Wednesday, October 29, 2014

Catch Me If You Can

Kids, over the past ten months of my life I have put more miles on my body than a used Ford Pinto after a cross-country race in the Sahara Desert.

And yet, here I go again.

For full effect, download “Meet Me In The City” by The Black Keys and play at maximum volume throughout the duration of this post.

For the record I would like to note that I have found it interesting my blog has been flying somewhat under the radar over the last few weeks. Maybe it’s because I’m not being controversial enough, or writing pieces that aren’t emotionally enthralling for you to push the like button on your Facebook feed. Could it be that I’ve just lost my skill as a writer this early on in my career? For whatever reason, I really don’t care.

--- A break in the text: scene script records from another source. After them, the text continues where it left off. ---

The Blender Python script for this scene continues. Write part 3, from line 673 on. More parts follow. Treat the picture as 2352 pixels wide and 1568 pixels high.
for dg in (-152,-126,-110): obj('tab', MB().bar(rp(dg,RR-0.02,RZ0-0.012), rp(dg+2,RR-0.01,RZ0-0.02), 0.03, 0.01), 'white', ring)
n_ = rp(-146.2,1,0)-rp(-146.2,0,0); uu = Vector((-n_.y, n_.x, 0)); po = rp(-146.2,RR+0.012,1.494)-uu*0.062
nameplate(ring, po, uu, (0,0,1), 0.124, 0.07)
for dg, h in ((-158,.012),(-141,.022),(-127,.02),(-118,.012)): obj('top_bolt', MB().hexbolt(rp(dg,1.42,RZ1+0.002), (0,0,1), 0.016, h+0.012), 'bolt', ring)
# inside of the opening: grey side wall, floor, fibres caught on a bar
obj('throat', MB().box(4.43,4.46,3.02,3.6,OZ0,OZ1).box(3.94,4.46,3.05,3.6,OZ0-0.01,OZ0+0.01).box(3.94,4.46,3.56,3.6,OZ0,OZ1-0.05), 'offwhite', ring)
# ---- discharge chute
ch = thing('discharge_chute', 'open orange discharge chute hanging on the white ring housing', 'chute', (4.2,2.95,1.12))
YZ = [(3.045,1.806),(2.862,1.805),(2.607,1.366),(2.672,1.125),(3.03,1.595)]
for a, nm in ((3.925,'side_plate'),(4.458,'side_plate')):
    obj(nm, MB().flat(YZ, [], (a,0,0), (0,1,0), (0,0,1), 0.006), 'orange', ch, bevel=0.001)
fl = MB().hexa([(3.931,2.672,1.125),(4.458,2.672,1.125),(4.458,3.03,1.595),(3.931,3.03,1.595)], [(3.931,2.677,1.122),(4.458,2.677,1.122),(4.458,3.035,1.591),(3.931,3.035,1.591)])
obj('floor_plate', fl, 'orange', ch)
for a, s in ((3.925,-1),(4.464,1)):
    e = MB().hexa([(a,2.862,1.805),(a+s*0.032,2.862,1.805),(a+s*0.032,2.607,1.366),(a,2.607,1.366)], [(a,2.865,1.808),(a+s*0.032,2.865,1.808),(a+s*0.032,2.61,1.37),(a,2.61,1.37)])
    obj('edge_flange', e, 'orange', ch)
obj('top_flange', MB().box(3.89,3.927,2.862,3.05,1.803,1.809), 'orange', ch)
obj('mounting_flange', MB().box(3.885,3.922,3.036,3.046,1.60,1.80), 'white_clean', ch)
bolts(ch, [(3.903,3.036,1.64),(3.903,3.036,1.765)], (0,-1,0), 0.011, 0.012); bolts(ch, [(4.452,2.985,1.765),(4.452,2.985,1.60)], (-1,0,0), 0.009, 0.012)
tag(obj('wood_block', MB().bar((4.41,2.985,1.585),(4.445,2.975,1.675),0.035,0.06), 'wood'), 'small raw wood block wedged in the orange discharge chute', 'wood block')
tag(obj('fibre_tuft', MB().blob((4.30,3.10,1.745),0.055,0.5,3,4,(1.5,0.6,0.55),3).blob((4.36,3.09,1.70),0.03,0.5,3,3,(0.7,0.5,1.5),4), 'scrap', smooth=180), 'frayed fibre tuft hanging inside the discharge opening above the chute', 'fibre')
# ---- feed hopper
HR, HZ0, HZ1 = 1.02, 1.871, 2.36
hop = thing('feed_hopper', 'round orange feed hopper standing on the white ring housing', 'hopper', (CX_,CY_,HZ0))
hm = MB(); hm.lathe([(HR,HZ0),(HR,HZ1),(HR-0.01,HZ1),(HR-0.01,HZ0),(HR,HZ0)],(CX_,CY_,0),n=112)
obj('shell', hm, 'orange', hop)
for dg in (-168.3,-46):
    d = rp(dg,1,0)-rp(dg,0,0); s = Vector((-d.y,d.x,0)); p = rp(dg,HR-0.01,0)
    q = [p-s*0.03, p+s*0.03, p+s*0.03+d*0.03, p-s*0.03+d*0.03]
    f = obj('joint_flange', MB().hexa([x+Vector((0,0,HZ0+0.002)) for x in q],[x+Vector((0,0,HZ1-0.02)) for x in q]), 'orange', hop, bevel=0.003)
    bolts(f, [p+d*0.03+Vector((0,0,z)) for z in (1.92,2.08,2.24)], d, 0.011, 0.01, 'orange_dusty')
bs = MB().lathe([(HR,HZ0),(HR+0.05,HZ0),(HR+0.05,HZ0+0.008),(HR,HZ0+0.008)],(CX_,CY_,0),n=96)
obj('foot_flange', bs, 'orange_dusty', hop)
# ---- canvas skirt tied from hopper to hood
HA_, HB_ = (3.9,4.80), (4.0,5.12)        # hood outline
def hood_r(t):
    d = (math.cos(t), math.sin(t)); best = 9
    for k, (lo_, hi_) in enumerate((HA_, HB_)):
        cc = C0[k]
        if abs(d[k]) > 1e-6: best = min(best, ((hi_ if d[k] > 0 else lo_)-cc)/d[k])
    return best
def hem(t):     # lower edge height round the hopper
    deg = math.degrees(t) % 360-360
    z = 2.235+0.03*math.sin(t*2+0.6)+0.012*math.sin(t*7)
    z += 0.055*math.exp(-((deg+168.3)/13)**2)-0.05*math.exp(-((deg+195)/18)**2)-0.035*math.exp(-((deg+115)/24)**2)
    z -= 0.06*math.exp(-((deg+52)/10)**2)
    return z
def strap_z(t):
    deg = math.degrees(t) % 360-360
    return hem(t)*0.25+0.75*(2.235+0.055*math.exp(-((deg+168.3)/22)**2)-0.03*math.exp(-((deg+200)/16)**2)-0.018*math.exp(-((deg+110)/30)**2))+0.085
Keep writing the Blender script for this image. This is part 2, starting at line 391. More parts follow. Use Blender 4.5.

Because as I’ve said many times before, these blogs aren’t for you, they’re for my kids. They are a record of the misdeeds and foul-ups that happened to their Dad over the years. So go ahead and gloss over your scrolling newsfeed and forget these four minutes of cynical literature ever even happened.

Over the last ten months I have been everywhere. From Newport to Seattle, from Cabo to Chicago, and every cursewording pit stop in between. I’ve been on more flights than Leonardo DiCaprio’s character in Catch Me If You Can. And here I now sit on an unmade hotel bed that room service forgot to take care of, blogging my life away in the remote corner of the world known as Boise, Idaho. Kids, the next ten days of my life will be bittersweet to say the least. This will be the fourth annual installment of the Napolean Dynamite Pacwest journey, and yes, will all you helicopter parents please send me your stereotypical pimple-poppers in droves and legions aplenty?

Every Teenager on this tour: “Uh yes, can I get a Pumpkin Mint Frappucinno with Hazelnut Cinnamon foam please?”

Starbucks Manager: “You can, but those drinks actually require a minimum of two nose piercings, Miss. Come back when you’ve joined the liberal world with the rest of us.”

You may have a warped perspective as to what my life is like as a college recruiter, roaming from city to city, coercing students left and right with lofty tales of higher education supremacy. You think I have a stockpile of memories stored away taking selfies at Kenawashee Falls, or the Rose Garden, or on top of the Stratosphere, places that small town folks all over my hometown have never before seen in a magazine. You think that a single traveling man traversing the western half of our country has a career that would make anyone with a sane understanding of common sense green with envy.

But sadly kids, these trips aren’t laced with all of the exciting moments you think they are, rather they are spent wandering from warehouse to warehouse giving the same seven second response to kids that haven’t grasped the concept that leggings are not an appropriate form of fashion that can be worn outside of one’s bedroom. They are spent trying to cram myself into mid-size rental cars so I can drive four hours from city to city. They are spent sitting on unmade hotel beds on Wednesday afternoons, answering a chain of e-mails and using blogging as my outlet meanwhile Seinfeld blares on in the background.

Don’t get me wrong, I have the best job in the world. I am surrounded by some of the best people, I have the best boss, I represent the best school, and am selling a product that is one of the best causes in the history of humanity. I L-word my life kids. I L-word eating Cheesecake Factory after knocking a college fair out of the park in Las Vegas. I L-word going to midnight movies by myself to detox after saying the same phrase to 78 consecutive parents in a row. I L-word the spark a kid gets in his eye when he comes to the personal realization that a college degree is actually an attainable goal for him to achieve.

But do I L-word the 4:15 am wake up calls from the front desk just so I can make it to the airport in time for my flight to Spokane? Or the way my car smells when I overload it with freshly printed info sheets and recruiting booklets? Or telling a pretty girl that I’d be happy to take her out to dinner again when I pull back into town in ten days? Or the inflammatory anger that my broken coccyx spreads throughout my back because he’s been in the same seated position for nine hours from St. George to Boise? Nah, that’s not my cup of tea at all.

But that’s life kids. It’s up, and it’s down, and it’s everything in between. And all we can do is put a smile on our face and take it one day at a time.